Copy out the whole listing exactly as written, leaving the pictures behind.

*Material*.
◆ ◆ ◆ ◆ ◆ ◆ ◆

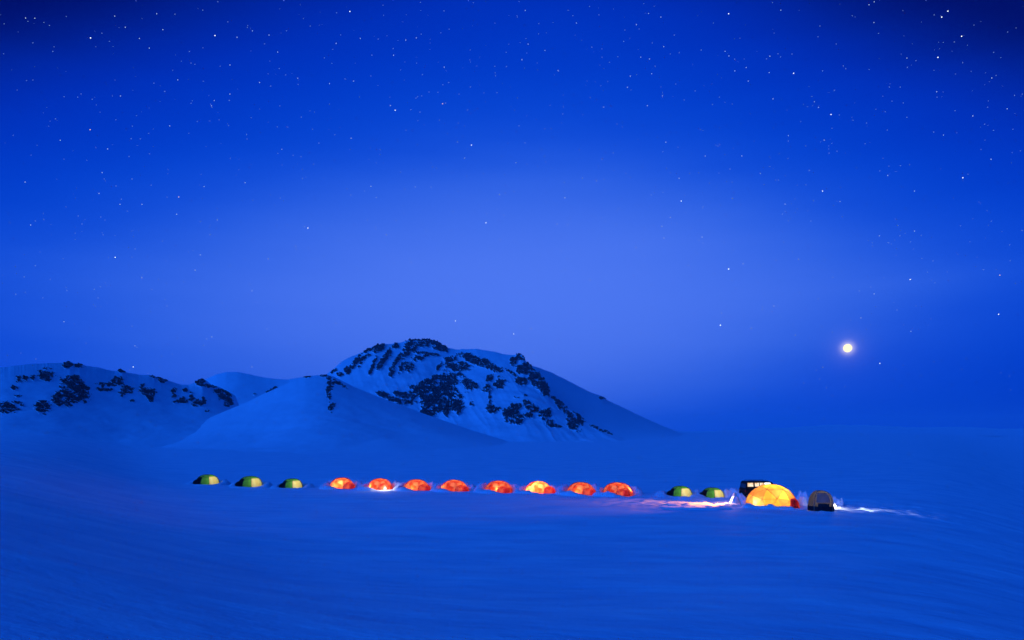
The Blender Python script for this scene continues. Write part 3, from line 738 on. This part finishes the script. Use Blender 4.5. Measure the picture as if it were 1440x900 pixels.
# the car ------------------------------------------------------------
def make_car():
    root = empty('parked_car', (0, 0, 0))
    paint = principled('black_car_paint', (.003, .0025, .0025), .6); paint.node_tree.nodes['Principled BSDF'].inputs['Specular IOR Level'].default_value = .12; rubber = principled('tyre_rubber', (.01, .01, .01), .9)
    steel = principled('wheel_steel', (.25, .25, .26), .35, .9); trim = principled('black_trim', (.02, .02, .02), .6)
    Lg, Wd = 4.7, 1.86
    # side outline, rear at -x
    prof = [(-2.30, .48), (-2.34, .95), (-2.30, 1.12), (-2.20, 1.82), (-2.08, 1.95), (-1.0, 1.99), (.35, 1.96), (.62, 1.90), (1.12, 1.22), (1.9, 1.14), (2.26, 1.04), (2.34, .8), (2.32, .48),
            (1.92, .48), (1.86, .70), (1.66, .84), (1.42, .84), (1.22, .70), (1.16, .48), (-1.06, .48), (-1.12, .70), (-1.32, .84), (-1.56, .84), (-1.76, .70), (-1.82, .48)]
    b = bmesh.new()
    def tum(z): return Wd / 2 - max(0, z - 1.1) * .16
    lv = [b.verts.new((x, -tum(z), z)) for x, z in prof]; rv = [b.verts.new((x, tum(z), z)) for x, z in prof]
    b.faces.new(lv); b.faces.new(rv[::-1])
    for i in range(len(prof)):
        j = (i + 1) % len(prof); b.faces.new((lv[j], lv[i], rv[i], rv[j]))
    bmesh.ops.recalc_face_normals(b, faces=b.faces)
    es = [e for e in b.edges if abs(e.verts[0].co.y - e.verts[1].co.y) < .2 and min(e.verts[0].co.z, e.verts[1].co.z) > .9]
    bmesh.ops.bevel(b, geom=es, offset=.05, segments=3, affect='EDGES')
    bmesh.ops.triangulate(b, faces=[f for f in b.faces if len(f.verts) > 4])
    obj('body', frombm(b), paint, root, smooth=False)
    # lit windows: warm cabin light with darker shapes of seats and gear
    def glass(name, st):
        m, nt, out = newmat(name)
        tc = nt.add('ShaderNodeTexCoord'); n = nt.noise(tc.outputs['Object'], 3.2, 2)
        c = nt.ramp(n, [(.34, (.10, .03, .008, 1)), (.42, (.9, .5, .2, 1)), (.58, (1, .85, .6, 1))])
        e = nt.add('ShaderNodeEmission'); nt.l.new(c, e.inputs[0]); e.inputs[1].default_value = st
        gl = nt.add('ShaderNodeBsdfGlossy'); gl.inputs[0].default_value = (.08, .08, .08, 1); gl.inputs['Roughness'].default_value = .1
        ad = nt.add('ShaderNodeAddShader'); nt.l.new(e.outputs[0], ad.inputs[0]); nt.l.new(gl.outputs[0], ad.inputs[1]); nt.l.new(ad.outputs[0], out.inputs[0])
        return m
    lit = glass('lit_car_window', 1.1); bright = emit('bright_car_window', (1, .95, .9, 1), 2.2, True)
    for sgn in (-1, 1):
        for k, (a0, a1, c0, c1) in enumerate([(-2.14, -1.50, -2.11, -1.50), (-1.32, -.86, -1.32, -.86), (-.77, -.34, -.77, -.34), (-.24, .46, -.24, .40)]):
            z0, z1 = 1.42, 1.84
            q = [(a0, z0), (a1, z0), (c1, z1), (c0, z1)]
            w = [(x, sgn * (tum(z) + .006), z) for x, z in q]; w2 = [(x, sgn * (tum(z) - .02), z) for x, z in q]
            f = [(0, 1, 2, 3), (4, 7, 6, 5), (0, 4, 5, 1), (1, 5, 6, 2), (2, 6, 7, 3), (3, 7, 4, 0)]
            obj('window', pydata(w + w2, f), bright if k == 3 else lit, root, smooth=False)
    def quad(name, pts, th, mat):
        n = (Vector(pts[1]) - Vector(pts[0])).cross(Vector(pts[3]) - Vector(pts[0])).normalized() * th
        v = [Vector(p) + n for p in pts] + [Vector(p) - n for p in pts]
        return obj(name, pydata(v, [(0, 1, 2, 3), (4, 7, 6, 5), (0, 4, 5, 1), (1, 5, 6, 2), (2, 6, 7, 3), (3, 7, 4, 0)]), mat, root, smooth=False)
    quad('rear_window', [(-2.285, -.7, 1.25), (-2.285, .7, 1.25), (-2.225, .64, 1.7), (-2.225, -.64, 1.7)], .012, principled('rear_glass', (.02, .02, .025), .08))
    quad('windscreen', [(1.10, .74, 1.27), (1.10, -.74, 1.27), (.70, -.66, 1.82), (.70, .66, 1.82)], .012, principled('screen_glass', (.02, .02, .025), .08))
    for x in (-1.44, 1.54):
        for s in (-1, 1):
            b = bmesh.new(); bmesh.ops.create_cone(b, cap_ends=True, segments=28, radius1=.38, radius2=.38, depth=.26)
            es = [e for e in b.edges if any(len(f.verts) > 4 for f in e.link_faces)]; bmesh.ops.bevel(b, geom=es, offset=.05, segments=2, affect='EDGES')
            wv = obj('wheel', frombm(b), rubber, root, loc=(x, s * .78, .38), smooth=False); wv.rotation_euler = (R(90), 0, 0)
            b = bmesh.new(); bmesh.ops.create_cone(b, cap_ends=True, segments=20, radius1=.22, radius2=.20, depth=.275); obj('rim', frombm(b), steel, wv, smooth=False)
    for x, nm in ((-2.36, 'rear_bumper'), (2.36, 'front_bumper')):
        b = bmesh.new(); box_bm(b, (x, 0, .58), (.14, 1.8, .2), .04); obj(nm, frombm(b), trim, root, smooth=False)
    for s in (-1, 1):
        b = bmesh.new(); box_bm(b, (-2.345, s * .80, 1.0), (.05, .12, .26), .015); obj('tail_light', frombm(b), principled('tail_lens', (.35, .02, .02), .2), root, smooth=False)
        b = bmesh.new(); box_bm(b, (2.31, s * .68, .92), (.06, .26, .16), .02); obj('headlight', frombm(b), principled('headlight_lens', (.6, .6, .6), .1), root, smooth=False)
        b = bmesh.new(); box_bm(b, (.86, s * 1.0, 1.3), (.12, .16, .2), .03); obj('mirror', frombm(b), trim, root, smooth=False)
        obj('roof_rail', pydata(*tube([(-1.9, s * .66, 1.97), (-1.8, s * .66, 2.05), (.2, s * .66, 2.05), (.3, s * .66, 1.97)], .022)), trim, root)
        for hx in (-.66, -.02):
            b = bmesh.new(); box_bm(b, (hx - .5, s * (Wd / 2 + .012), 1.13), (.16, .03, .03), .008); obj('door_handle', frombm(b), trim, root, smooth=False)
    return root
car = make_car(); cp = gp(1073.5, 702.6); cp.z = float(gz(cp.x, cp.y)) - .04
car.location = cp; car.scale = (.99, .99, .98); car.rotation_euler = (0, 0, R(4))
tag(car, 'black off-road car with lit windows parked behind the yellow dome', 'car')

◆ ◆ ◆ ◆ ◆ ◆ ◆

*Expected answer*.
The Blender Python script for this scene continues. Write part 3, from line 738 on. This part finishes the script. Use Blender 4.5. Measure the picture as if it were 1440x900 pixels.
# the car ------------------------------------------------------------
def make_car():
    root = empty('parked_car', (0, 0, 0))
    paint = principled('black_car_paint', (.003, .0025, .0025), .6); paint.node_tree.nodes['Principled BSDF'].inputs['Specular IOR Level'].default_value = .12; rubber = principled('tyre_rubber', (.01, .01, .01), .9)
    steel = principled('wheel_steel', (.25, .25, .26), .35, .9); trim = principled('black_trim', (.02, .02, .02), .6)
    Lg, Wd = 4.7, 1.86
    # side outline, rear at -x
    prof = [(-2.30, .48), (-2.34, .95), (-2.30, 1.12), (-2.20, 1.82), (-2.08, 1.95), (-1.0, 1.99), (.35, 1.96), (.62, 1.90), (1.12, 1.22), (1.9, 1.14), (2.26, 1.04), (2.34, .8), (2.32, .48),
            (1.92, .48), (1.86, .70), (1.66, .84), (1.42, .84), (1.22, .70), (1.16, .48), (-1.06, .48), (-1.12, .70), (-1.32, .84), (-1.56, .84), (-1.76, .70), (-1.82, .48)]
    b = bmesh.new()
    def tum(z): return Wd / 2 - max(0, z - 1.1) * .16
    lv = [b.verts.new((x, -tum(z), z)) for x, z in prof]; rv = [b.verts.new((x, tum(z), z)) for x, z in prof]
    b.faces.new(lv); b.faces.new(rv[::-1])
    for i in range(len(prof)):
        j = (i + 1) % len(prof); b.faces.new((lv[j], lv[i], rv[i], rv[j]))
    bmesh.ops.recalc_face_normals(b, faces=b.faces)
    es = [e for e in b.edges if abs(e.verts[0].co.y - e.verts[1].co.y) < .2 and min(e.verts[0].co.z, e.verts[1].co.z) > .9]
    bmesh.ops.bevel(b, geom=es, offset=.05, segments=3, affect='EDGES')
    bmesh.ops.triangulate(b, faces=[f for f in b.faces if len(f.verts) > 4])
    obj('body', frombm(b), paint, root, smooth=False)
    # lit windows: warm cabin light with darker shapes of seats and gear
    def glass(name, st):
        m, nt, out = newmat(name)
        tc = nt.add('ShaderNodeTexCoord'); n = nt.noise(tc.outputs['Object'], 3.2, 2)
        c = nt.ramp(n, [(.34, (.10, .03, .008, 1)), (.42, (.9, .5, .2, 1)), (.58, (1, .85, .6, 1))])
        e = nt.add('ShaderNodeEmission'); nt.l.new(c, e.inputs[0]); e.inputs[1].default_value = st
        gl = nt.add('ShaderNodeBsdfGlossy'); gl.inputs[0].default_value = (.08, .08, .08, 1); gl.inputs['Roughness'].default_value = .1
        ad = nt.add('ShaderNodeAddShader'); nt.l.new(e.outputs[0], ad.inputs[0]); nt.l.new(gl.outputs[0], ad.inputs[1]); nt.l.new(ad.outputs[0], out.inputs[0])
        return m
    lit = glass('lit_car_window', 1.1); bright = emit('bright_car_window', (1, .95, .9, 1), 2.2, True)
    for sgn in (-1, 1):
        for k, (a0, a1, c0, c1) in enumerate([(-2.14, -1.50, -2.11, -1.50), (-1.32, -.86, -1.32, -.86), (-.77, -.34, -.77, -.34), (-.24, .46, -.24, .40)]):
            z0, z1 = 1.42, 1.84
            q = [(a0, z0), (a1, z0), (c1, z1), (c0, z1)]
            w = [(x, sgn * (tum(z) + .006), z) for x, z in q]; w2 = [(x, sgn * (tum(z) - .02), z) for x, z in q]
            f = [(0, 1, 2, 3), (4, 7, 6, 5), (0, 4, 5, 1), (1, 5, 6, 2), (2, 6, 7, 3), (3, 7, 4, 0)]
            obj('window', pydata(w + w2, f), bright if k == 3 else lit, root, smooth=False)
    def quad(name, pts, th, mat):
        n = (Vector(pts[1]) - Vector(pts[0])).cross(Vector(pts[3]) - Vector(pts[0])).normalized() * th
        v = [Vector(p) + n for p in pts] + [Vector(p) - n for p in pts]
        return obj(name, pydata(v, [(0, 1, 2, 3), (4, 7, 6, 5), (0, 4, 5, 1), (1, 5, 6, 2), (2, 6, 7, 3), (3, 7, 4, 0)]), mat, root, smooth=False)
    quad('rear_window', [(-2.285, -.7, 1.25), (-2.285, .7, 1.25), (-2.225, .64, 1.7), (-2.225, -.64, 1.7)], .012, principled('rear_glass', (.02, .02, .025), .08))
    quad('windscreen', [(1.10, .74, 1.27), (1.10, -.74, 1.27), (.70, -.66, 1.82), (.70, .66, 1.82)], .012, principled('screen_glass', (.02, .02, .025), .08))
    for x in (-1.44, 1.54):
        for s in (-1, 1):
            b = bmesh.new(); bmesh.ops.create_cone(b, cap_ends=True, segments=28, radius1=.38, radius2=.38, depth=.26)
            es = [e for e in b.edges if any(len(f.verts) > 4 for f in e.link_faces)]; bmesh.ops.bevel(b, geom=es, offset=.05, segments=2, affect='EDGES')
            wv = obj('wheel', frombm(b), rubber, root, loc=(x, s * .78, .38), smooth=False); wv.rotation_euler = (R(90), 0, 0)
            b = bmesh.new(); bmesh.ops.create_cone(b, cap_ends=True, segments=20, radius1=.22, radius2=.20, depth=.275); obj('rim', frombm(b), steel, wv, smooth=False)
    for x, nm in ((-2.36, 'rear_bumper'), (2.36, 'front_bumper')):
        b = bmesh.new(); box_bm(b, (x, 0, .58), (.14, 1.8, .2), .04); obj(nm, frombm(b), trim, root, smooth=False)
    for s in (-1, 1):
        b = bmesh.new(); box_bm(b, (-2.345, s * .80, 1.0), (.05, .12, .26), .015); obj('tail_light', frombm(b), principled('tail_lens', (.35, .02, .02), .2), root, smooth=False)
        b = bmesh.new(); box_bm(b, (2.31, s * .68, .92), (.06, .26, .16), .02); obj('headlight', frombm(b), principled('headlight_lens', (.6, .6, .6), .1), root, smooth=False)
        b = bmesh.new(); box_bm(b, (.86, s * 1.0, 1.3), (.12, .16, .2), .03); obj('mirror', frombm(b), trim, root, smooth=False)
        obj('roof_rail', pydata(*tube([(-1.9, s * .66, 1.97), (-1.8, s * .66, 2.05), (.2, s * .66, 2.05), (.3, s * .66, 1.97)], .022)), trim, root)
        for hx in (-.66, -.02):
            b = bmesh.new(); box_bm(b, (hx - .5, s * (Wd / 2 + .012), 1.13), (.16, .03, .03), .008); obj('door_handle', frombm(b), trim, root, smooth=False)
    return root
car = make_car(); cp = gp(1073.5, 702.6); cp.z = float(gz(cp.x, cp.y)) - .04
car.location = cp; car.scale = (.99, .99, .98); car.rotation_euler = (0, 0, R(4))
tag(car, 'black off-road car with lit windows parked behind the yellow dome', 'car')